■ Aim of the task ■
Omit all pictures, then retype the data exactly as given.

■ Data excerpt ■
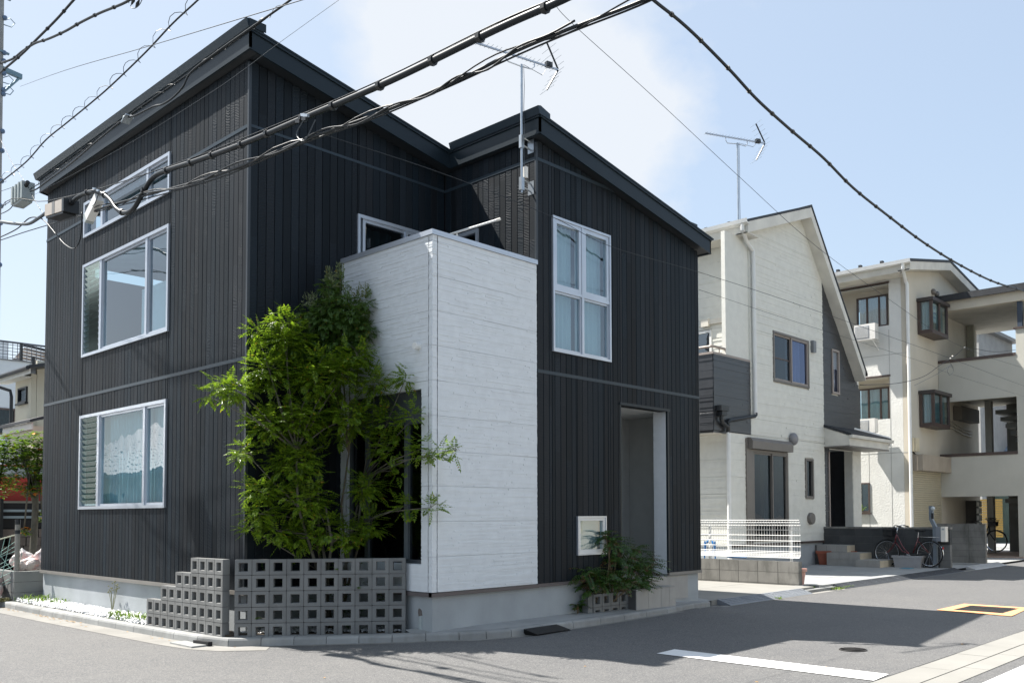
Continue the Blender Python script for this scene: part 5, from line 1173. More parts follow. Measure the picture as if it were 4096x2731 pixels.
def bay(z0,z1,banner):
    x0,x1,yf_=32.98,34.62,11.66
    o=part('bay_window',MB().box(x0-.06,yf_-.06,z1-.12,x1+.09,AY-.01,z1),mat('dark_brown_trim',(.05,.042,.040),.5),AP)
    m=MB(); m.box(x0,yf_,z0,x1,AY-.01,z0+.14)
    for (a,b,c,d) in ((x0,x0+.1,yf_,yf_+.1),(x0,x0+.1,AY-.12,AY-.012),(x1-.07,x1,yf_,yf_+.1),((x0+x1)/2-.06,(x0+x1)/2+.06,yf_+.01,yf_+.08)): m.box(a,c,z0+.14,b,d,z1-.12)
    part('frame',m,BROWN,o); pane('x-',x0+.05,yf_+.1,AY-.12,z0+.14,z1-.12,0,GLASS,o); m=MB(); fbox(m,'y-',yf_+.05,x0+.1,(x0+x1)/2-.06,z0+.15,z1-.13,-.003,0); fbox(m,'y-',yf_+.05,(x0+x1)/2+.06,x1-.07,z0+.15,z1-.13,-.003,0); part('pane',m,GLASS,o)
    curtain('x-',x0+.12,yf_+.12,AY-.12,z0+.16,z1-.14,0,CURTW,o,.02,.1); curtain('y-',yf_+.18,(x0+x1)/2,x1-.1,z0+.16,z1-.14,0,CURTG,o,.01,.1)
    if banner:
        n_=part('banner',MB().box(x0+.16,yf_+.10,z0+.45,x0+.68,yf_+.105,z1-.16),PAPER,o)
        m=MB()
        for r,(zz,hh,nn) in enumerate(((z1-.30,.12,4),(z1-.52,.07,6),(z1-.68,.05,7))):
            for i in range(nn):
                w_=.46/nn; xx=x0+.19+i*w_
                for k in range(3): m.box(xx,yf_+.096,zz-hh/2+k*hh*.4,xx+w_*.7,yf_+.0995,zz-hh/2+k*hh*.4+hh*.14)
                m.box(xx+w_*.3,yf_+.0955,zz-hh/2,xx+w_*.3+w_*.14,yf_+.0992,zz+hh/2)
        part('banner_lettering',m,mat('blue_ink',(.03,.10,.35),.6),n_)['kind']='stuff'
    else: curtain('y-',yf_+.16,x0+.12,(x0+x1)/2,z0+.16,z1-.14,0,CURTG,o,.02,.12)
bay(8.17,9.48,True); bay(4.78,6.10,False)
# shutter
SX0,SX1=32.16,34.97
part('shutter_box',MB().box(32.1,AY-.42,3.17,34.98,AY-.005,3.74),mat('taupe_beige_box',(.34,.29,.23),.6),AP); part('shutter_side',MB().box(32.02,AY-.03,.9,32.15,AY-.004,3.16),mat('taupe_beige_box2',(.33,.28,.22),.6),AP)
z=1.0
while z<3.16: part('slat',MB().ext([(0,AY-.012,z+.004),(0,AY-.04,z+.012),(0,AY-.045,z+.06),(0,AY-.012,z+.072)][::-1],(SX0,0,0),(SX1,0,0)),SHUT,AP); z+=.078
part('shutter_panel',MB().box(SX0,AY-.011,.2,SX1,AY-.003,1.0),SHUT,AP)
part('meter_box',MB().box(32.05,AY-.2,3.85,32.42,AY-.01,4.33),mat('cream_meter_box',(.62,.54,.38),.6),AP)
part('service_cable',MB().tube([(32.2,AY-.05,3.84),(32.6,AY-.03,3.74),(33.6,AY-.03,3.72),(34.9,AY-.04,3.62)],.02,5),BLACKP,AP)
for (z0,z1,yy) in ((7.93,8.50,13.13),(4.56,5.07,13.2)):
    U_=part('air_conditioner',MB().box(31.42,yy,z0,31.72,yy+.78,z1),mat('white_casing',(.66,.65,.62),.45),AP)
    m=MB(); m.box(31.412,yy+.22,z0+.06,31.418,yy+.74,z1-.07); part('fan_opening',m,mat('grille_grey',(.25,.27,.30),.5),U_); m=MB()
    for i in range(14): m.box(31.404,yy+.24,z0+.08+i*(z1-z0-.17)/14,31.411,yy+.72,z0+.09+i*(z1-z0-.17)/14)
    part('fan_grille',m,WHITEP,U_)['kind']='stuff'; part('bracket',MB().tube([(32.0,yy+.1,z0-.03),(31.4,yy+.1,z0-.03),(32.0,yy+.1,z0-.35)],.02,4),WHITEP,U_)
# ---- stair wing
WG=BEIGEG
mb=MB(); y1=9.0
wall(mb,'x-',WX,y1,AY-.01,-.1,7.42,[(9.50,AY-.01,-.1,2.27),(9.46,AY-.01,3.86,5.85)],th=.22); part('wing_wall',mb,WG,AP)
for z in (3.86,7.42): 
    mb=MB(); fbox(mb,'x-',WX,9.46,AY-.012,z-.09+.0,z+.02,-.24,.03); part('parapet_cap',mb,BROWN,AP)
CB=mat('ceiling_beige',(.42,.40,.35),.8)
for q in ((WX+.22,y1,2.6,40,AY-.01,2.85),(WX+.22,y1,6.1,40,AY-.01,6.3),(WX+.22,y1,9.3,40.5,AY+2,9.36)): part('floor_slab',MB().box(*q),CB,AP)
part('top_beam',MB().box(WX-.1,8.2,9.28,WX+.25,AY-.01,9.70),BEIGE,AP); mb=MB(); mb.box(WX-.25,8.1,9.71,41,AY-.013,9.80); mb.box(WX-.28,8.1,9.62,WX-.2,AY-.014,9.86); part('wing_roof',mb,SLATE,AP)
part('corner_column',MB().box(WX,9.0,7.42,WX+.22,9.44,8.28),WG,AP); part('column_cap',MB().box(WX-.05,8.95,8.281,WX+.27,9.50,8.35),BROWN,AP); part('roof_post',MB().box(WX+.02,9.22,8.351,WX+.2,9.38,9.28),mat('blue_black_post',(.03,.045,.07),.5),AP)
part('end_wall',MB().box(WX+.23,8.9,-.1,40,9.0,9.0),WG,AP)
part('stair_pillar',MB().box(38.0,11.22,-.1,38.25,11.46,6.1),WG,AP); part('upper_pillar',MB().box(38.3,11.9,6.3,38.5,12.18,9.3),mat('olive_beige',(.33,.32,.26),.8),AP)
part('stair_back_wall',MB().box(39.6,9.0,-.1,39.7,11.1,6.1),mat('dim_wall',(.25,.25,.23),.8),AP)
def stairs(z0,z1,n,ya,yb):
    for k in range(n):
        f=k/(n-1); z=z0+(z1-z0)*f; y=ya+(yb-ya)*f
        part('stair_step',MB().box(38.3,9.02,z,39.5,y,z+(z1-z0)/n*.62),mat('step_grey',(.30,.31,.30),.8) if k==0 and z0<1 else bpy.data.materials['step_grey'],AP)
stairs(.3,2.35,8,9.75,11.05); stairs(3.3,5.6,9,9.7,11.15)
part('ground_floor',MB().box(WX-.6,8.9,.0,40,AY-.02,.09),PEACH,AP)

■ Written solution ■
Continue the Blender Python script for this scene: part 5, from line 1173. More parts follow. Measure the picture as if it were 4096x2731 pixels.
def bay(z0,z1,banner):
    x0,x1,yf_=32.98,34.62,11.66
    o=part('bay_window',MB().box(x0-.06,yf_-.06,z1-.12,x1+.09,AY-.01,z1),mat('dark_brown_trim',(.05,.042,.040),.5),AP)
    m=MB(); m.box(x0,yf_,z0,x1,AY-.01,z0+.14)
    for (a,b,c,d) in ((x0,x0+.1,yf_,yf_+.1),(x0,x0+.1,AY-.12,AY-.012),(x1-.07,x1,yf_,yf_+.1),((x0+x1)/2-.06,(x0+x1)/2+.06,yf_+.01,yf_+.08)): m.box(a,c,z0+.14,b,d,z1-.12)
    part('frame',m,BROWN,o); pane('x-',x0+.05,yf_+.1,AY-.12,z0+.14,z1-.12,0,GLASS,o); m=MB(); fbox(m,'y-',yf_+.05,x0+.1,(x0+x1)/2-.06,z0+.15,z1-.13,-.003,0); fbox(m,'y-',yf_+.05,(x0+x1)/2+.06,x1-.07,z0+.15,z1-.13,-.003,0); part('pane',m,GLASS,o)
    curtain('x-',x0+.12,yf_+.12,AY-.12,z0+.16,z1-.14,0,CURTW,o,.02,.1); curtain('y-',yf_+.18,(x0+x1)/2,x1-.1,z0+.16,z1-.14,0,CURTG,o,.01,.1)
    if banner:
        n_=part('banner',MB().box(x0+.16,yf_+.10,z0+.45,x0+.68,yf_+.105,z1-.16),PAPER,o)
        m=MB()
        for r,(zz,hh,nn) in enumerate(((z1-.30,.12,4),(z1-.52,.07,6),(z1-.68,.05,7))):
            for i in range(nn):
                w_=.46/nn; xx=x0+.19+i*w_
                for k in range(3): m.box(xx,yf_+.096,zz-hh/2+k*hh*.4,xx+w_*.7,yf_+.0995,zz-hh/2+k*hh*.4+hh*.14)
                m.box(xx+w_*.3,yf_+.0955,zz-hh/2,xx+w_*.3+w_*.14,yf_+.0992,zz+hh/2)
        part('banner_lettering',m,mat('blue_ink',(.03,.10,.35),.6),n_)['kind']='stuff'
    else: curtain('y-',yf_+.16,x0+.12,(x0+x1)/2,z0+.16,z1-.14,0,CURTG,o,.02,.12)
bay(8.17,9.48,True); bay(4.78,6.10,False)
# shutter
SX0,SX1=32.16,34.97
part('shutter_box',MB().box(32.1,AY-.42,3.17,34.98,AY-.005,3.74),mat('taupe_beige_box',(.34,.29,.23),.6),AP); part('shutter_side',MB().box(32.02,AY-.03,.9,32.15,AY-.004,3.16),mat('taupe_beige_box2',(.33,.28,.22),.6),AP)
z=1.0
while z<3.16: part('slat',MB().ext([(0,AY-.012,z+.004),(0,AY-.04,z+.012),(0,AY-.045,z+.06),(0,AY-.012,z+.072)][::-1],(SX0,0,0),(SX1,0,0)),SHUT,AP); z+=.078
part('shutter_panel',MB().box(SX0,AY-.011,.2,SX1,AY-.003,1.0),SHUT,AP)
part('meter_box',MB().box(32.05,AY-.2,3.85,32.42,AY-.01,4.33),mat('cream_meter_box',(.62,.54,.38),.6),AP)
part('service_cable',MB().tube([(32.2,AY-.05,3.84),(32.6,AY-.03,3.74),(33.6,AY-.03,3.72),(34.9,AY-.04,3.62)],.02,5),BLACKP,AP)
for (z0,z1,yy) in ((7.93,8.50,13.13),(4.56,5.07,13.2)):
    U_=part('air_conditioner',MB().box(31.42,yy,z0,31.72,yy+.78,z1),mat('white_casing',(.66,.65,.62),.45),AP)
    m=MB(); m.box(31.412,yy+.22,z0+.06,31.418,yy+.74,z1-.07); part('fan_opening',m,mat('grille_grey',(.25,.27,.30),.5),U_); m=MB()
    for i in range(14): m.box(31.404,yy+.24,z0+.08+i*(z1-z0-.17)/14,31.411,yy+.72,z0+.09+i*(z1-z0-.17)/14)
    part('fan_grille',m,WHITEP,U_)['kind']='stuff'; part('bracket',MB().tube([(32.0,yy+.1,z0-.03),(31.4,yy+.1,z0-.03),(32.0,yy+.1,z0-.35)],.02,4),WHITEP,U_)
# ---- stair wing
WG=BEIGEG
mb=MB(); y1=9.0
wall(mb,'x-',WX,y1,AY-.01,-.1,7.42,[(9.50,AY-.01,-.1,2.27),(9.46,AY-.01,3.86,5.85)],th=.22); part('wing_wall',mb,WG,AP)
for z in (3.86,7.42): 
    mb=MB(); fbox(mb,'x-',WX,9.46,AY-.012,z-.09+.0,z+.02,-.24,.03); part('parapet_cap',mb,BROWN,AP)
CB=mat('ceiling_beige',(.42,.40,.35),.8)
for q in ((WX+.22,y1,2.6,40,AY-.01,2.85),(WX+.22,y1,6.1,40,AY-.01,6.3),(WX+.22,y1,9.3,40.5,AY+2,9.36)): part('floor_slab',MB().box(*q),CB,AP)
part('top_beam',MB().box(WX-.1,8.2,9.28,WX+.25,AY-.01,9.70),BEIGE,AP); mb=MB(); mb.box(WX-.25,8.1,9.71,41,AY-.013,9.80); mb.box(WX-.28,8.1,9.62,WX-.2,AY-.014,9.86); part('wing_roof',mb,SLATE,AP)
part('corner_column',MB().box(WX,9.0,7.42,WX+.22,9.44,8.28),WG,AP); part('column_cap',MB().box(WX-.05,8.95,8.281,WX+.27,9.50,8.35),BROWN,AP); part('roof_post',MB().box(WX+.02,9.22,8.351,WX+.2,9.38,9.28),mat('blue_black_post',(.03,.045,.07),.5),AP)
part('end_wall',MB().box(WX+.23,8.9,-.1,40,9.0,9.0),WG,AP)
part('stair_pillar',MB().box(38.0,11.22,-.1,38.25,11.46,6.1),WG,AP); part('upper_pillar',MB().box(38.3,11.9,6.3,38.5,12.18,9.3),mat('olive_beige',(.33,.32,.26),.8),AP)
part('stair_back_wall',MB().box(39.6,9.0,-.1,39.7,11.1,6.1),mat('dim_wall',(.25,.25,.23),.8),AP)
def stairs(z0,z1,n,ya,yb):
    for k in range(n):
        f=k/(n-1); z=z0+(z1-z0)*f; y=ya+(yb-ya)*f
        part('stair_step',MB().box(38.3,9.02,z,39.5,y,z+(z1-z0)/n*.62),mat('step_grey',(.30,.31,.30),.8) if k==0 and z0<1 else bpy.data.materials['step_grey'],AP)
stairs(.3,2.35,8,9.75,11.05); stairs(3.3,5.6,9,9.7,11.15)
part('ground_floor',MB().box(WX-.6,8.9,.0,40,AY-.02,.09),PEACH,AP)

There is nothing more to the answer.